## AIM OF THE TASK
Leaving the pictures aside, transcribe every line below exactly.

## DATA EXCERPT

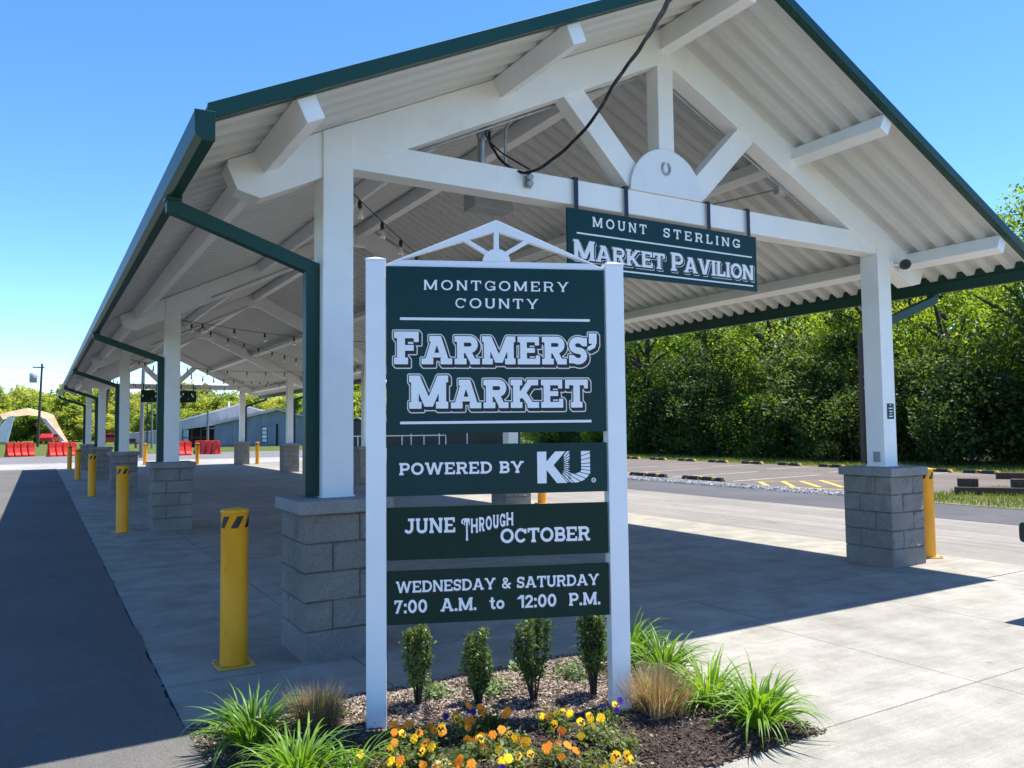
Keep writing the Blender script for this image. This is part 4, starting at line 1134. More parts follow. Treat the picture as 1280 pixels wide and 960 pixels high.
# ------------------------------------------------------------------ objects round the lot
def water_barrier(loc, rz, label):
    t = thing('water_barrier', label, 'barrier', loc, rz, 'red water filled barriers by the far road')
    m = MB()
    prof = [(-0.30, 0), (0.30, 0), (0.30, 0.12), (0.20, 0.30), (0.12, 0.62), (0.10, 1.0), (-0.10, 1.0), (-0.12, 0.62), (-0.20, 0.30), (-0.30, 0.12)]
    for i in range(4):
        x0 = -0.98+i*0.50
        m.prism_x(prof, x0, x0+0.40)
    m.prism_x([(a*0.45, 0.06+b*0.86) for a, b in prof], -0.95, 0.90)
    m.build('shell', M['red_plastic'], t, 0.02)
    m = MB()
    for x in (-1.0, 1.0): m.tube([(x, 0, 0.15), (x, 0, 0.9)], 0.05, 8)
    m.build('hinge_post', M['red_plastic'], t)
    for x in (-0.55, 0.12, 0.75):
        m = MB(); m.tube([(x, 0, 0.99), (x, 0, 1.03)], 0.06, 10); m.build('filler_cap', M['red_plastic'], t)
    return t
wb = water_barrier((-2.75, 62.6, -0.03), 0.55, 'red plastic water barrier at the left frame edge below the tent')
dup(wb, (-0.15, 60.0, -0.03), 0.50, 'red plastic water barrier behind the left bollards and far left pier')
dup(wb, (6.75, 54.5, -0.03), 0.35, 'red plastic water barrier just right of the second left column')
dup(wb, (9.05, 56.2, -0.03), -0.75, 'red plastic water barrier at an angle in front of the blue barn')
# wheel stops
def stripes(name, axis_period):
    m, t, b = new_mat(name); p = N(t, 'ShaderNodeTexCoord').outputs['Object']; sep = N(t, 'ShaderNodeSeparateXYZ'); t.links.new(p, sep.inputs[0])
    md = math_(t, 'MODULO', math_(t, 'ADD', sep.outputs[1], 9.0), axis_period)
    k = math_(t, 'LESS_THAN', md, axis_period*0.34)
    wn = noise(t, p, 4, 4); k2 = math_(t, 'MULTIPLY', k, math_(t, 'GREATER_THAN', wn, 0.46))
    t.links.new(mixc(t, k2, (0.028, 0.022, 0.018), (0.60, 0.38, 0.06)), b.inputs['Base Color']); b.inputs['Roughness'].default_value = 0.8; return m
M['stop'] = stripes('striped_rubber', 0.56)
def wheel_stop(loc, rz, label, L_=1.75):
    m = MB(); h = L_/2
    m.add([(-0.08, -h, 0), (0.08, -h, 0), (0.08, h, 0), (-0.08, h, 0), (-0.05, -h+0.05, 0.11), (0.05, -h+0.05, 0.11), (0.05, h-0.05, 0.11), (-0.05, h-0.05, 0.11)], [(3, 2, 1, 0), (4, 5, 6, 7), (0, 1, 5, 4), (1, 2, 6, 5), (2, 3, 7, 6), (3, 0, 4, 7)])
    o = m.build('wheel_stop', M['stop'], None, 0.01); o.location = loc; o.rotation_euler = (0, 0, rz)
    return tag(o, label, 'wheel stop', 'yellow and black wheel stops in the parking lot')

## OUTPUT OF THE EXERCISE
Keep writing the Blender script for this image. This is part 4, starting at line 1134. More parts follow. Treat the picture as 1280 pixels wide and 960 pixels high.
# ------------------------------------------------------------------ objects round the lot
def water_barrier(loc, rz, label):
    t = thing('water_barrier', label, 'barrier', loc, rz, 'red water filled barriers by the far road')
    m = MB()
    prof = [(-0.30, 0), (0.30, 0), (0.30, 0.12), (0.20, 0.30), (0.12, 0.62), (0.10, 1.0), (-0.10, 1.0), (-0.12, 0.62), (-0.20, 0.30), (-0.30, 0.12)]
    for i in range(4):
        x0 = -0.98+i*0.50
        m.prism_x(prof, x0, x0+0.40)
    m.prism_x([(a*0.45, 0.06+b*0.86) for a, b in prof], -0.95, 0.90)
    m.build('shell', M['red_plastic'], t, 0.02)
    m = MB()
    for x in (-1.0, 1.0): m.tube([(x, 0, 0.15), (x, 0, 0.9)], 0.05, 8)
    m.build('hinge_post', M['red_plastic'], t)
    for x in (-0.55, 0.12, 0.75):
        m = MB(); m.tube([(x, 0, 0.99), (x, 0, 1.03)], 0.06, 10); m.build('filler_cap', M['red_plastic'], t)
    return t
wb = water_barrier((-2.75, 62.6, -0.03), 0.55, 'red plastic water barrier at the left frame edge below the tent')
dup(wb, (-0.15, 60.0, -0.03), 0.50, 'red plastic water barrier behind the left bollards and far left pier')
dup(wb, (6.75, 54.5, -0.03), 0.35, 'red plastic water barrier just right of the second left column')
dup(wb, (9.05, 56.2, -0.03), -0.75, 'red plastic water barrier at an angle in front of the blue barn')
# wheel stops
def stripes(name, axis_period):
    m, t, b = new_mat(name); p = N(t, 'ShaderNodeTexCoord').outputs['Object']; sep = N(t, 'ShaderNodeSeparateXYZ'); t.links.new(p, sep.inputs[0])
    md = math_(t, 'MODULO', math_(t, 'ADD', sep.outputs[1], 9.0), axis_period)
    k = math_(t, 'LESS_THAN', md, axis_period*0.34)
    wn = noise(t, p, 4, 4); k2 = math_(t, 'MULTIPLY', k, math_(t, 'GREATER_THAN', wn, 0.46))
    t.links.new(mixc(t, k2, (0.028, 0.022, 0.018), (0.60, 0.38, 0.06)), b.inputs['Base Color']); b.inputs['Roughness'].default_value = 0.8; return m
M['stop'] = stripes('striped_rubber', 0.56)
def wheel_stop(loc, rz, label, L_=1.75):
    m = MB(); h = L_/2
    m.add([(-0.08, -h, 0), (0.08, -h, 0), (0.08, h, 0), (-0.08, h, 0), (-0.05, -h+0.05, 0.11), (0.05, -h+0.05, 0.11), (0.05, h-0.05, 0.11), (-0.05, h-0.05, 0.11)], [(3, 2, 1, 0), (4, 5, 6, 7), (0, 1, 5, 4), (1, 2, 6, 5), (2, 3, 7, 6), (3, 0, 4, 7)])
    o = m.build('wheel_stop', M['stop'], None, 0.01); o.location = loc; o.rotation_euler = (0, 0, rz)
    return tag(o, label, 'wheel stop', 'yellow and black wheel stops in the parking lot')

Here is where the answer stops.